Today, Canopy is intentionally coffee-specific. Coffee is a climate-sensitive, globally traded crop with a long production cycle and complex stakeholder dynamics, which makes it an ideal starting point. But structurally, Canopy is designed as the foundation of a broader plantation intelligence stack, particularly for climate-sensitive cash crops where resilience, quality consistency, and traceability are becoming non-negotiable.

For us, technology is not the end goal; it is the accelerator. The real determinant of success lies in operations, how deeply and effectively we work with growers, FPOs, and institutional stakeholders on the ground. Agriculture does not lend itself well to a simple “build-and-sell” software model.
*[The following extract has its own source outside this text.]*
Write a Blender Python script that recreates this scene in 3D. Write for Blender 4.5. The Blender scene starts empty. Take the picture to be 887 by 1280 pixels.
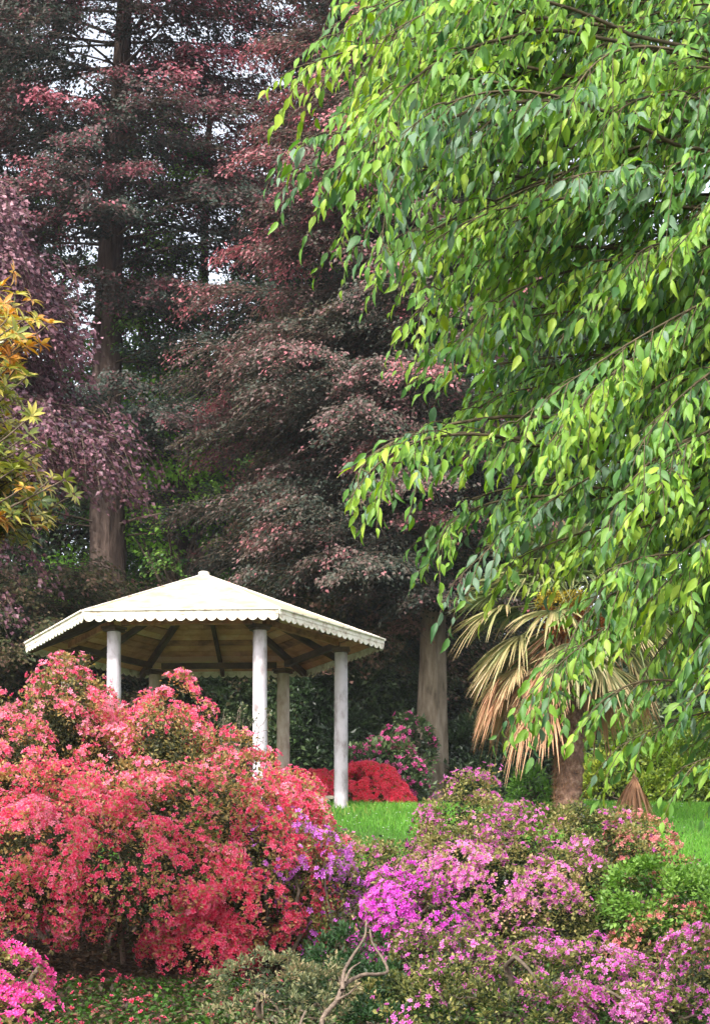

Our belief is that meaningful outcomes emerge only when platforms like Canopy are deployed as long-term partnerships, where data, practices, and incentives evolve together over time.

Over the next five years, we see NeuBiom Labs expanding along three clear dimensions. First is geographic expansion, moving from regional depth to multi-region intelligence, where patterns and risks can be understood at landscape and corridor levels rather than isolated farms.

Second is crop expansion, applying the same intelligence framework to other climate-sensitive plantation crops that share similar characteristics: long gestation periods, smallholder dominance, and exposure to climate and market volatility.

The third dimension is ecosystem integration. As datasets mature across crop cycles, Canopy naturally becomes relevant to adjacent systems, climate-linked finance, sustainability certification, compliance reporting, and institutional risk assessment. When cultivation data is reliable, longitudinal, and traceable, it reduces uncertainty not just for growers, but also for buyers, lenders, insurers, and policymakers.

In that sense, Canopy’s long view is not about becoming a one-size-fits-all platform, but about enabling a shared, data-driven workflow across agriculture. As stakeholders evolve, the stack evolves with them, ensuring that value is created collectively, and that the benefits of intelligence compound across the entire agricultural ecosystem.